First Snow by Bomi Park


I have only spent one year of my entire life, almost half a century, living in a place where it snows in the winter. Because of this, picture books about snow days have the same sense of magic and non-reality for me as a trip to Narnia might. The upside is that, as an adult, I can read a picture book about snow and feel the wondrousness of waking up to find snow on the ground and feel the cozy security of being inside with a cup of hot cocoa without being reminded of the work of shoveling out and the ugliness of dirty, slushy snow. First Snow by Bomi Park, a South Korean Renaissance woman (she studied piano, architecture and psychology) is yet another wonderful picture book about snow that transports me to a magical place. With minimal text and palette, Park's debut picture book, calls to mind the graphic novel The Only Child by Chinese author and illustrator Guojing.



In the dark of the night, a little girl wakes to snow falling. She suits up and heads out into the back yard, where a puppy emerges from the dog house where mother and sibling sleep, curled together. "Roll, roll, roll," we watch as the girl, dog trotting behind, rolls a snowball through her neighborhood, under the street lamps.



Through the woods, creatures looking on, she continues, "Slow. slow. slow." Park's sparse text captures what I imagine it feels like to be in a newly snow covered world early in the morning.
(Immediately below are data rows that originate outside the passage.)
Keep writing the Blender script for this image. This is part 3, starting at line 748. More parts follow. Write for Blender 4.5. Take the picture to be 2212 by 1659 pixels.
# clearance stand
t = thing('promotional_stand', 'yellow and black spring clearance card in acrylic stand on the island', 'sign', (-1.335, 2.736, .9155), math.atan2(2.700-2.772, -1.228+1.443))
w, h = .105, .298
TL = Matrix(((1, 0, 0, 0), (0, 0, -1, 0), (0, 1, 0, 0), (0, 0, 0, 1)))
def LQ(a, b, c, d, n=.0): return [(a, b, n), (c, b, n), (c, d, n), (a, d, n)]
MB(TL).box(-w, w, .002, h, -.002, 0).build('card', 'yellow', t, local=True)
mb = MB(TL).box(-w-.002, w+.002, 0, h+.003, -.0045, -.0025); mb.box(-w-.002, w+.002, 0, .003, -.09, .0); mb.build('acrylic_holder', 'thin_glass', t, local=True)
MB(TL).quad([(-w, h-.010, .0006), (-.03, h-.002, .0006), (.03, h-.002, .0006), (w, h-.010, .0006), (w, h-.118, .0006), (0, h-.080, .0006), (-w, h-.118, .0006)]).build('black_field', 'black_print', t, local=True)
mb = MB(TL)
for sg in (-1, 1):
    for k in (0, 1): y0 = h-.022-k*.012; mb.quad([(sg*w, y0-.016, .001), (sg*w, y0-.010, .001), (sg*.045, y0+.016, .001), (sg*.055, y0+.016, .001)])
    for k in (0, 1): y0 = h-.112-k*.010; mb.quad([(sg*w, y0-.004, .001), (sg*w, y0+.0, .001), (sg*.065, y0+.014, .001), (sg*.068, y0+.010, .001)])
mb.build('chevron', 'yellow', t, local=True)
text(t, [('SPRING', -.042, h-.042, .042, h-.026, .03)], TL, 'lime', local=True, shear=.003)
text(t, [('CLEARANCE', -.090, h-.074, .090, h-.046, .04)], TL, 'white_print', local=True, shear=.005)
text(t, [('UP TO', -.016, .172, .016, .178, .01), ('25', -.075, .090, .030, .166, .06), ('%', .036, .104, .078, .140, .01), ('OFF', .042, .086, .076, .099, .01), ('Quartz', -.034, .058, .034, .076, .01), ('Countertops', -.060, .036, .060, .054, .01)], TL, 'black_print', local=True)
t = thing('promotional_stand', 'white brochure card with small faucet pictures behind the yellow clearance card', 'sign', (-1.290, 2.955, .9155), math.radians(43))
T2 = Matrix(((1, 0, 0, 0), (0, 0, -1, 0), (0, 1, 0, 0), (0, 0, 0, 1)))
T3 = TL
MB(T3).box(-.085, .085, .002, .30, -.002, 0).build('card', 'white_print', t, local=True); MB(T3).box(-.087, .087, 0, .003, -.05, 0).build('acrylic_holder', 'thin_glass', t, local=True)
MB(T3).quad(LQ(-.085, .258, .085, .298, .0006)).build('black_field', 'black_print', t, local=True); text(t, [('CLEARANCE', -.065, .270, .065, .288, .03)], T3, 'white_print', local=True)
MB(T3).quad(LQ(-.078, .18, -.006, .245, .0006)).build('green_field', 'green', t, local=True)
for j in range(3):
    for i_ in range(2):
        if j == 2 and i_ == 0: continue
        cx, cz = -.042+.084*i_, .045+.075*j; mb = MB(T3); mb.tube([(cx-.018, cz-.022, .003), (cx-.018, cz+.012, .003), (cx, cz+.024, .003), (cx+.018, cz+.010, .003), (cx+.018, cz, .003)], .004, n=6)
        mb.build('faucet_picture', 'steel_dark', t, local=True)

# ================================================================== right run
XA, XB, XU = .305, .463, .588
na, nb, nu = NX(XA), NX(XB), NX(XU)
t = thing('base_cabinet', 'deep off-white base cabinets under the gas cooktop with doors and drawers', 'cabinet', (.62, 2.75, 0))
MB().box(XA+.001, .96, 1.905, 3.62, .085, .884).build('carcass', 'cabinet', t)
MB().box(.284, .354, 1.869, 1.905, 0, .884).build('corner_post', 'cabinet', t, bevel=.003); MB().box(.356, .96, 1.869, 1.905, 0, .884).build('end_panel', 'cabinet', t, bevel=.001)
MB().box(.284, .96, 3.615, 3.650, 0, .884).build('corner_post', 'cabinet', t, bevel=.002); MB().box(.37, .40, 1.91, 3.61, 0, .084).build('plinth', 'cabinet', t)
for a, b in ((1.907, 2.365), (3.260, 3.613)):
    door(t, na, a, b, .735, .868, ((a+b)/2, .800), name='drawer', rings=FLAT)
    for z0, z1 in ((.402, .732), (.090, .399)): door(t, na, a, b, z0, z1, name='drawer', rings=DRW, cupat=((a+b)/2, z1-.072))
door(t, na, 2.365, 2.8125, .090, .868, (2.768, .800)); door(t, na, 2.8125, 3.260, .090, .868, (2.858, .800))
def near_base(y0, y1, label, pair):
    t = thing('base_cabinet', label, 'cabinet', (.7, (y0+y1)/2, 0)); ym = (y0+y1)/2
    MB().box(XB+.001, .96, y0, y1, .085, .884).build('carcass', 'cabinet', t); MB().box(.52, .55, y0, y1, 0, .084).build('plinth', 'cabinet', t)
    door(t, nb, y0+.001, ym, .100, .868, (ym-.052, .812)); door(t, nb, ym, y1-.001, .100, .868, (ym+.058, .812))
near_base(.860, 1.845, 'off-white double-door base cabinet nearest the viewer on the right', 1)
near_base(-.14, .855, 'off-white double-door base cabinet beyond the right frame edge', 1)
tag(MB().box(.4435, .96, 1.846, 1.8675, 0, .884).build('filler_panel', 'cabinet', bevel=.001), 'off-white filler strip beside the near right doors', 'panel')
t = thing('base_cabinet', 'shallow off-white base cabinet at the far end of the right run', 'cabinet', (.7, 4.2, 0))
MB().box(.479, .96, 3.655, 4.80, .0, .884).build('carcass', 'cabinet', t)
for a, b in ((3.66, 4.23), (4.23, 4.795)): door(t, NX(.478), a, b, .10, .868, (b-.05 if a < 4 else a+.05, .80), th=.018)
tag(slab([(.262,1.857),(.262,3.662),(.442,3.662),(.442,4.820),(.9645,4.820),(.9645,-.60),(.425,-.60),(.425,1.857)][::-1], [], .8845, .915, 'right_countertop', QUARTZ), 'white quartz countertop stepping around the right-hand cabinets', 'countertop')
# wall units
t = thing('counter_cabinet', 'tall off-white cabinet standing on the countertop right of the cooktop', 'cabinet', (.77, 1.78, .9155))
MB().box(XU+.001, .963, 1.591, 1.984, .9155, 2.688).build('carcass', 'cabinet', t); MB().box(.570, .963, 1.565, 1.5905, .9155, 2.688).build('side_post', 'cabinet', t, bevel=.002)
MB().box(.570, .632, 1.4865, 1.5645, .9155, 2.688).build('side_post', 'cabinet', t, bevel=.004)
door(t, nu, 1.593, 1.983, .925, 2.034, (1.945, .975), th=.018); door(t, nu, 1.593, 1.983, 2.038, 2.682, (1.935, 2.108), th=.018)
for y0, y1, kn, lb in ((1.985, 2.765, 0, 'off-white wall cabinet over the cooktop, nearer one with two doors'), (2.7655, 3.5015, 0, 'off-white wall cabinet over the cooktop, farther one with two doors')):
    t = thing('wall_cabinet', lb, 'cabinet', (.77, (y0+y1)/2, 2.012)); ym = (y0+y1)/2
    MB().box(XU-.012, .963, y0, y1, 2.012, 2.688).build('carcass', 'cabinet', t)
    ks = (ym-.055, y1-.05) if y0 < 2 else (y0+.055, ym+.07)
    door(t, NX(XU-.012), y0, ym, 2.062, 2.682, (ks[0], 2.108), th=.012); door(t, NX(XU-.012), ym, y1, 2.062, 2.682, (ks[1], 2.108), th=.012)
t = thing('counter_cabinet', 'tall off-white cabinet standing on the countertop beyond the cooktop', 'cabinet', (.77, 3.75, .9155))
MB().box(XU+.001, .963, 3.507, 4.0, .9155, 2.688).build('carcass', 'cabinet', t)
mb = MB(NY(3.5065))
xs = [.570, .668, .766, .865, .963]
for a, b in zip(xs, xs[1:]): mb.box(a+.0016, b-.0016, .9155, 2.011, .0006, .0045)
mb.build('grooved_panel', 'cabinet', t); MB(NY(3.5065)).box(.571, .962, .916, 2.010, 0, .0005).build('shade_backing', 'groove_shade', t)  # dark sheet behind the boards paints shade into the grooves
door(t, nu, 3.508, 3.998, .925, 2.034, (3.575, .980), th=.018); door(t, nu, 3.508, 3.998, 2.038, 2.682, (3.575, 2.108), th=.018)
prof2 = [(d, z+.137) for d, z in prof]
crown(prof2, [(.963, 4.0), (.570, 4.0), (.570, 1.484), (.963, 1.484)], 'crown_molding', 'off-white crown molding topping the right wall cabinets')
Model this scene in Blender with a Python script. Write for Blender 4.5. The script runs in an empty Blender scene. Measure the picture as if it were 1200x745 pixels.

The girl and her snowball arrive in a snowy filled filled with other children pushing snowballs and building snow people. A glorious two-page spread shows the children, seemingly floating in the air, dancing with their snow creations. A page turn shows the little girl in the corner of the recto, tongue sticking, waiting for a snowflake. The words on the verso read, "First snow." The final two pages show her backyard, a snowman in a red scarf, the puppy pawing at it.

Although I've only experienced a first snow once in my life, I imagine that Bomi Park's First Snow captures perfectly what it feels like to be a child waking to a new, enchanting landscape.